Sunday 3 November 2013

Size matters or when big is too big and too small is just right



Redgreen and Violet-Yellow Rhythms
Let's get this over with fast: Paul Klee (1879-1940) painted small pictures. The rooms (do I have to call them spaces) in Tate Modern were not designed with small in mind. They were intended for painters and sculptors creating for museums not places where people live.  "Red green and Violet-Yellow" painted in 1920 is immediately attractive, even pretty, But sit alone with it for half an hour and worlds open up. Fat chance of doing that in this place. The painting is 14 3/4 by 13 1.4 inches (37.5 by 33.7 cm.) -a stretched out one-foot square. This is not a miniature but it looks like one on the walls of Tate Modern. In fact it looks like a postage stamp. The whole show looks like a line up of 3-D stamp albums.  "Revelatory," calls this show. They want us to pay more attention to Klee. 

The artist was slow to find his way until 1911 when he became attached to the Blue Rider group in Munich. See my story "Eye Music" about the Blue Riders in 25 May issue of The Economist .But what really gave him the push to be the Paul Klee we know--or might like to know better if we could concentrate on the works, was his visit to Tunisia in 1914. He and color fell in love. That is when he knew painting was for him.
   This show does not help; it undermines. Either it should have been staged in a more intimate place or a small, cozier space should have been built inside that hulking cavern. Which brings me to Whistler.

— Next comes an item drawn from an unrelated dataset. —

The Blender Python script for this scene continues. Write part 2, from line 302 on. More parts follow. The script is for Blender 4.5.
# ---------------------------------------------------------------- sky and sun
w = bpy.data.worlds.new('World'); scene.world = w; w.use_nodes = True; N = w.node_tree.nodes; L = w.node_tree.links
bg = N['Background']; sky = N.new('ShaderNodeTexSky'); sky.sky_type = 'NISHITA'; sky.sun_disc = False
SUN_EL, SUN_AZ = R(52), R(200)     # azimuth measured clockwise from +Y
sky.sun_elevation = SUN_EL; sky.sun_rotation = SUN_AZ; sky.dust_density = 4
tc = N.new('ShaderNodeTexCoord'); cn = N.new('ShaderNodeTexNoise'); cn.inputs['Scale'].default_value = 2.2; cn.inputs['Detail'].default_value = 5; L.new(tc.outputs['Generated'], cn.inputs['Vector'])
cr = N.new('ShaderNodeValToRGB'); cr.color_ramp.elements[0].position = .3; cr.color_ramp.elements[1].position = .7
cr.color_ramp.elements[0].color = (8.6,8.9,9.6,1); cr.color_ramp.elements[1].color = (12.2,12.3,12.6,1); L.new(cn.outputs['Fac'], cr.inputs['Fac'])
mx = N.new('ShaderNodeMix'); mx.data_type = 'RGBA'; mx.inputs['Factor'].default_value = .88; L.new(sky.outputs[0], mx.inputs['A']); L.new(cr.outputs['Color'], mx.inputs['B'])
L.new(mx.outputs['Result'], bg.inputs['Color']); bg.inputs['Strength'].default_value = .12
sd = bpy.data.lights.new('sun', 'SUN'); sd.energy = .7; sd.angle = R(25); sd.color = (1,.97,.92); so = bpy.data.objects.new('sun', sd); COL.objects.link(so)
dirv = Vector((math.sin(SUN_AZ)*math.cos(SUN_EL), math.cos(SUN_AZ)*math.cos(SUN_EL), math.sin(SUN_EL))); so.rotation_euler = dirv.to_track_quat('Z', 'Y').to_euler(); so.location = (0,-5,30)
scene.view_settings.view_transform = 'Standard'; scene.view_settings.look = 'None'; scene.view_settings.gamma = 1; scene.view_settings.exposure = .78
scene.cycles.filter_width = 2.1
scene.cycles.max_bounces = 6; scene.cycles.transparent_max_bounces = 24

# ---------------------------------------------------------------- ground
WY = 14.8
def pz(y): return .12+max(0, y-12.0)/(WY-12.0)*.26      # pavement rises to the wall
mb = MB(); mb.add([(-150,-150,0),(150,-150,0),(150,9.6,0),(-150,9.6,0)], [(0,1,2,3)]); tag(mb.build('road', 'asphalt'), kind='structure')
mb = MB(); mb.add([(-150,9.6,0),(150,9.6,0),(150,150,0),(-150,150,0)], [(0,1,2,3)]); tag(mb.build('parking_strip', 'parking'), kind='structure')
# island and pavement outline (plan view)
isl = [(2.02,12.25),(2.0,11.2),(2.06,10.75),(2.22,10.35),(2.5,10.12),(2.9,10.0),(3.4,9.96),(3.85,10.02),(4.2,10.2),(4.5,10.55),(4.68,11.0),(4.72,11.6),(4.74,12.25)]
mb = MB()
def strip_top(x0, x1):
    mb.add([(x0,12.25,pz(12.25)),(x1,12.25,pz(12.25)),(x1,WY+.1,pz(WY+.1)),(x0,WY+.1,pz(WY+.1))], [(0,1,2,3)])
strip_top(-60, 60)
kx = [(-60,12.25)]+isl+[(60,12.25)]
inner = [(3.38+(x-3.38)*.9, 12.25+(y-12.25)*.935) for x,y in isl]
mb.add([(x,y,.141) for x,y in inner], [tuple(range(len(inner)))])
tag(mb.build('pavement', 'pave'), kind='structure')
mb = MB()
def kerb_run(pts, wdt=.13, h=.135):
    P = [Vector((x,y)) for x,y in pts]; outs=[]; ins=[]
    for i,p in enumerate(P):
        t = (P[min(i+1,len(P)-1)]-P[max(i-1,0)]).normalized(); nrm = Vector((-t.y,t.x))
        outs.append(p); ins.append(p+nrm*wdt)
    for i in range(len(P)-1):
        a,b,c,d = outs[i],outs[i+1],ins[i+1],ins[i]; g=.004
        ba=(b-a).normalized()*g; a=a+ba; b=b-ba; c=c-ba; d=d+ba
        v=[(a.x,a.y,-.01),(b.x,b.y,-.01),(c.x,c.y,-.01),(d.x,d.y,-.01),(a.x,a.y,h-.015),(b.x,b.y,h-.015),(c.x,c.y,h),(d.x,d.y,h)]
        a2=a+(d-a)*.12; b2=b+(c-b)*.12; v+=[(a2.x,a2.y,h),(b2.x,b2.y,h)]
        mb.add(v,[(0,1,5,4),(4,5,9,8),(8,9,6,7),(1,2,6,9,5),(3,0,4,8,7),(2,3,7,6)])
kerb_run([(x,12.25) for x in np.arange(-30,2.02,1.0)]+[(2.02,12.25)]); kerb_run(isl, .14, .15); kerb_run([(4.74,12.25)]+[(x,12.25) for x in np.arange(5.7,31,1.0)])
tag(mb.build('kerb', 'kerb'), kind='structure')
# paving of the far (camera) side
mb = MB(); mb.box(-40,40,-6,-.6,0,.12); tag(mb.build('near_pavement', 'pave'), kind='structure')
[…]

There is no one size that James Abbott Macneill Whistler (1834-1903) favored but many of the works on view in "Whistler and the Thames," at the Dulwich Picture Gallery range from sketches smaller than a sheet of paper to paintings you could easily tuck under one arm.  The museum's limited special- exhibition space, two modest rectangles connected by a long narrowish corridor are just the right for the size and scale for these often moody, poetic works; the drawings for them and the Japanese prints that inspired him.
"Nocturne: Blue and Gold--Old Battersea Bridge," (1872-79) to the left, was painted about a dozen years after the American settled in London.  It measures about 36 by 30 inches. "Variations in Pink and Grey: Chelsea" (1871-2) measures 24 by 13 inches.  You get the idea. These rooms are not so small that the pictures looked cramp or the viewer gets claustrophobic. Instead they and their proportions, and for that matter with all the numbers that have already appeared here, 


you forget all that sort of stuff and just look and wonder and envy Whistler a little too, his walks along the river; the models dressed in Japanese kimonos with cherry blossom branches strewn on the balcony overlooking the Thames; fishermen drinking in "The Angel" at Bermondsey; London a port and the Thames crowded with working boats. "The Pool," 1859 just east of London Bridge. Go out to Dulwich--it is worth the trip which they claim takes only 20 minutes. You will quickly enter Whistler's world--and the river at whatever time of day and season. It is a lovely show. And if you can't make it, the accompanying book is a treat. In addition to all the paintings, etchings and sketches there are photographs of the river and London's riverside and one of Whistler at work; against one wall  is propped a larger than life-sized portrait of his lover Maud Franklin. His studio had plenty of space for such a work. Dulwich is picture perfect for Whistler's Thames.